Friday, October 27, 2017

Economic Chutzpah

   The economy is doing well, with a growth rate of 3 percent in the third quarter, according the Bureau of Economic Analysis, continuing its steady recovery that goes back seven years.
  However, that's no barrier to blaming the Obama Administration for what Commerce Secretary Wilbur Ross called the "dismal economy" that the new administration inherited. Or, as the new president said, "I inherited a mess." In his statement, Ross added that once proposed tax cuts are in place, the U.S. economy will come "roaring back."
   Fact check: The economy has been steadily recovering since soon after Barack Obama took office. However, that hasn't stopped the new guy from discrediting the past seven years of economic health and claiming credit for just the past nine months.

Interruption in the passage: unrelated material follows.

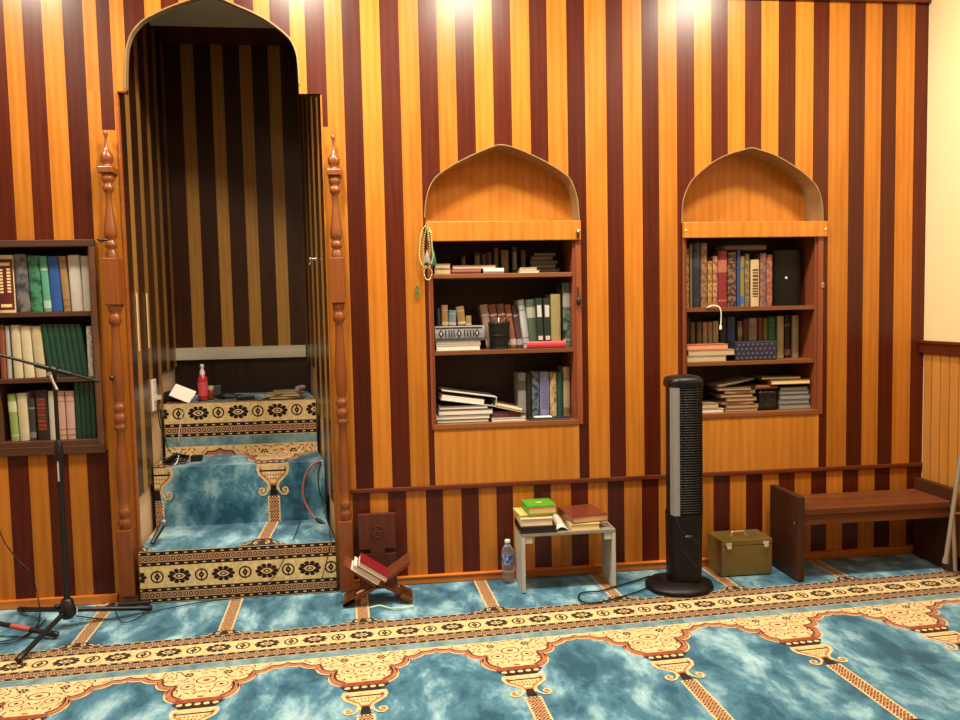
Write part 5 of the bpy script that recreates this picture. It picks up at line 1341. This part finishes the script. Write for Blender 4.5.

   So, since the economy is now doing well, the White House seems to think now is the time to remove all monitoring, guidance and regulation from government agencies and the independent the Federal Reserve so the economy can take off "like a rocket," as the president put it.
   That, and make more money available to the top one percent of business managers, investors and stockholders so they can pass the extra cash down the social and economic strata to consumers and workers and everybody benefits.
   It's called "trickle down" economics, and the theory is that everybody wins. Eventually. In the long run. Over time.
   Reality check: That's been tried before, and it doesn't work.
   The Federal Reserve Board is responsible for trying to keep inflation at a reasonable level and to encourage economic growth, also at a reasonable level. And that means a growth rate of about 2 percent, according to Fed policy.
   More than that means a risk to over-heated growth and potential sudden, sharp drops in the economy. So the Fed is holding back, trying to prevent any soaring growth rate.
   In addition, there is the issue of rising prices even as income levels rise more slowly. It doesn't take much thought to realize that if prices rise faster than income, there's a problem.
   For most people, that is. Except for those at the top 1 percent income level, who will benefit most from the proposed tax plan.
   Which may be why the president is considering changing the makeup of the Fed Board of Governors so the super-rich will become even more super, at the expense of lower-income folk who will pay higher taxes, and higher health care premiums under the proposed fiscal and budget policies of the current administration.